Middletown to create new response team for drug overdoses


BY THE NUMBERS

In the past two years, 326 people have died from drug overdoses in Butler County, according to the Coroner’s Office.

2014: 137 overdoses in Butler County. Of those, 46 died in Hamilton and 39 died in Middletown, and 35 and 28, respectively were heroin-related

2015: 189 overdoses in Butler County. Hamilton had 71 drug overdoses and 57 were heroin-related; Middletown had 47 overdoses and 34 were heroin-related.

Source: Butler County Coroner’s Office

The city will use grant money to start a quick response team — comprised of a Middletown paramedic, a police officer and a social worker — to respond to drug overdoses in hopes of duplicating the positive results another community has seen with a similar program.

The Middletown Community Foundation recently announced $72,000 in competitive grants, and the city received $7,500 — the third largest grant this quarter — to help fund the first phase of its Heroin Summit Plan.

Council approved $86,000 toward the plan last month and the city has a few other grant requests still awaiting action, according to City Manager Doug Adkins, who formed a Heroin Summit early last year in response to what has been called "a heroin epidemic" in the region.

One piece of the plan is the creation by June 30 of the three-person quick response team. When an addict is identified, the three-way partnership of paramedic/police/social worker will follow up with the addict and offer them a path to sobriety and treatment.
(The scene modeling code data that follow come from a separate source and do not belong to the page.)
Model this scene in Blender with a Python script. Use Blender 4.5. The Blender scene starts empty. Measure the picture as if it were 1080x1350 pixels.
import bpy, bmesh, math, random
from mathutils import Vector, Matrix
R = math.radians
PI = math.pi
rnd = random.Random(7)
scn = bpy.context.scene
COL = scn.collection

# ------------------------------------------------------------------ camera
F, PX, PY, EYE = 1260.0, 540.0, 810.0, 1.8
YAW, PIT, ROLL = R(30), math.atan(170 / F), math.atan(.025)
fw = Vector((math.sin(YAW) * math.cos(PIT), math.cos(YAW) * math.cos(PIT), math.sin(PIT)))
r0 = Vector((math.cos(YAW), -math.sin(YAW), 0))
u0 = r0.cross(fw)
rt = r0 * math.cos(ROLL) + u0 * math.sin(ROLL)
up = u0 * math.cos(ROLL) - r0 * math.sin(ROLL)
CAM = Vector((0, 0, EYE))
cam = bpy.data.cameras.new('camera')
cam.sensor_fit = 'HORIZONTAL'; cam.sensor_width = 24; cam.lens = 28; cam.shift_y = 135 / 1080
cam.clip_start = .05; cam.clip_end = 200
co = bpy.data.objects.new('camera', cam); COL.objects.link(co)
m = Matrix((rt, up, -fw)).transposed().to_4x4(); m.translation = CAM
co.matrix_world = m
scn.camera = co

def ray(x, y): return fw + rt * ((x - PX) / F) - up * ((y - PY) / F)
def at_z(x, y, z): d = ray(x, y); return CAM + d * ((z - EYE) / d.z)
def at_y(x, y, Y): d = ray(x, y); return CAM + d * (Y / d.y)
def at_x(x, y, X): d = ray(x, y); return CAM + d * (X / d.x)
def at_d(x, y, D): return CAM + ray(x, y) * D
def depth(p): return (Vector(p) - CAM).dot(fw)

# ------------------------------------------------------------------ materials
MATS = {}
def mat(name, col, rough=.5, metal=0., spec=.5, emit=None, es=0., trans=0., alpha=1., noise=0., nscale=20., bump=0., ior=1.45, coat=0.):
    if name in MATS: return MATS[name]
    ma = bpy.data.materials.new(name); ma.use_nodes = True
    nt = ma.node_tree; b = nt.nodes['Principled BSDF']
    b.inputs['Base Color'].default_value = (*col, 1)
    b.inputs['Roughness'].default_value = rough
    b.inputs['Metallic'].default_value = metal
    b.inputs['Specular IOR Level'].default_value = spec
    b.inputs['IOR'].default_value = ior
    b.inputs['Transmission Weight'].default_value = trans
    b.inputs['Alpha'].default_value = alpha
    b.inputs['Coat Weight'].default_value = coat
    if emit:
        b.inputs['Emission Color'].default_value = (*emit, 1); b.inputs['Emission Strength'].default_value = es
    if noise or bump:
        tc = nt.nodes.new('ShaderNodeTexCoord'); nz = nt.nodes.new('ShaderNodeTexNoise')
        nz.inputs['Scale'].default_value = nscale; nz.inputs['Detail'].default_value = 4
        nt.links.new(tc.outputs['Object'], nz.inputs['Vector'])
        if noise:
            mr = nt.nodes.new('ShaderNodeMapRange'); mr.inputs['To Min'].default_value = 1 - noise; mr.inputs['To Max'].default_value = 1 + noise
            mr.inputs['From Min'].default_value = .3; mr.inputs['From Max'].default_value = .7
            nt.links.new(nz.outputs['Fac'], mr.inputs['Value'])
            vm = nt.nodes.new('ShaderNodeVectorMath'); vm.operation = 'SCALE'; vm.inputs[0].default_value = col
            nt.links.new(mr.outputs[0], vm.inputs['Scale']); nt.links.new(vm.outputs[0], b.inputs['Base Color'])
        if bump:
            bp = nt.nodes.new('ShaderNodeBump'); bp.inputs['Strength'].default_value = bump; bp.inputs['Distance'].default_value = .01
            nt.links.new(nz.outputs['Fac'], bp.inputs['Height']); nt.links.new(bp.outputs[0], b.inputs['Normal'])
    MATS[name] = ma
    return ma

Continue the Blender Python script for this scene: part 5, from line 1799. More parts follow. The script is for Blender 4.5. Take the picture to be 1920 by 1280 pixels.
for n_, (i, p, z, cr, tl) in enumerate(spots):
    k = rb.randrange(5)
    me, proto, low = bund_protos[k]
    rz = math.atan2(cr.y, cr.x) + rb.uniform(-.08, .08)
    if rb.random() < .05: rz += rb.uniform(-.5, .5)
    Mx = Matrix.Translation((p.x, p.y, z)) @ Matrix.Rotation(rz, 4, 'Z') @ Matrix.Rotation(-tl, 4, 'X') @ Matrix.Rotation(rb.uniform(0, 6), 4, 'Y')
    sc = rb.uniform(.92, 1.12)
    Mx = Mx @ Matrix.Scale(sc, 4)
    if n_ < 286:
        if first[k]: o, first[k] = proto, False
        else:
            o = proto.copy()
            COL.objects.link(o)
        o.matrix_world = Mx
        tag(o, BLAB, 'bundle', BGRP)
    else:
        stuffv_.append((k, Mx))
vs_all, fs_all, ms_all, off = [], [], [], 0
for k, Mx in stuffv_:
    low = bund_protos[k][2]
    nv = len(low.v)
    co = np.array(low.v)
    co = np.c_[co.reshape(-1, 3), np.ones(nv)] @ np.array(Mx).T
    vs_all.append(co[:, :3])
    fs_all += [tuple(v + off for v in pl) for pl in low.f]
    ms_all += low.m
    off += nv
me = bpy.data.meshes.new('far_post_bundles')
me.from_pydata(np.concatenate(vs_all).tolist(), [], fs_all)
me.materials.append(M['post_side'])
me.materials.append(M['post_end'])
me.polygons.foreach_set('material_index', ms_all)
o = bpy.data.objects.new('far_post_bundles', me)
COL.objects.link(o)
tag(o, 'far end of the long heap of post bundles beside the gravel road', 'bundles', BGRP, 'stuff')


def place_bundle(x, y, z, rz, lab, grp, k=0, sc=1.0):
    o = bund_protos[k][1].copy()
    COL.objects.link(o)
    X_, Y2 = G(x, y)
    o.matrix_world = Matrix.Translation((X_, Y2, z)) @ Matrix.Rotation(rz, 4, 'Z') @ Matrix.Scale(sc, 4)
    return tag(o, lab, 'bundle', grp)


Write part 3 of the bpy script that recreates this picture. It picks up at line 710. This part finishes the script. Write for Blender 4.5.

“It’s not about arrest, it’s about ending the addiction,” Adkins said.

Addicts who want assistance will be helped by the city to get into treatment, he said. But if the addicts continue to use and are not ready to get into rehab, the city will no longer “tolerate” them and they will be encouraged to move, he said.

This approach, he said, has seen positive results in Colerain Twp. and the city hopes to duplicate its successes.

Dan Meloy, public safety director for Colerain Twp., implemented the program last year, and so far, he said, nearly 80 percent of those who overdosed sought treatment within three to five days.

He said the intervention team goes to where an addict lives and provides an assessment of their needs. He said of the 106 overdoses in the township since July 2015, 84 people sought inpatient or outpatient treatment.

Meloy said he has been told that percentage means the program is successful, but he wants to reach all the addicts.

Right now, he said, the team goes out into the community every Wednesday, and he’s hoping to expand that to two days a week because of the growing need.

“There is more to do than we thought,” he said. “But we had to do something because people were dying.”

While Middletown has been working on a “compassionate approach” to dealing with addicts, Adkins said the city also is changing how it approaches heroin from a public safety perspective.

The city recently obtained a fourth canine officer to be used in the fight against heroin.

Police will pinpoint “hot spots” for drug activity, and if the “hot spots” move, the city will attack again in the new location, Adkins said.

RELATED: Middletown may convert fire station into halfway house

The city also enacted a Chronic Nuisance Ordinance last fall.

If there are two drug related activities at a Middletown residence, the property is labeled a chronic nuisance property. If the city has to respond a third time for drug related activity, the owner of the property is invoiced for the entire cost of future responses by public safety.

Opiate abuse is a “massive problem” in the community that costs millions of dollars in city services and human life, said T. Duane Gordon, executive director of MCF.

“If we can save taxpayer dollars that are currently flowing down the hole as a result of this epidemic in our community, that’s a great return, but if these dollars can save a life or two or three, then to those families that means the world,” Gordon said.

The Heroin Summit group of public safety, health and community leaders have met numerous times during the past 16 months to plan ways to reduce the number of overdoses throughout Butler and Warren counties.

“We applaud the city for taking the past several months to look at the issue from all angles and identify several steps to take to reduce the harm that it is causing to our community. We are happy to help in a small way to deal with this huge problem,” Gordon said.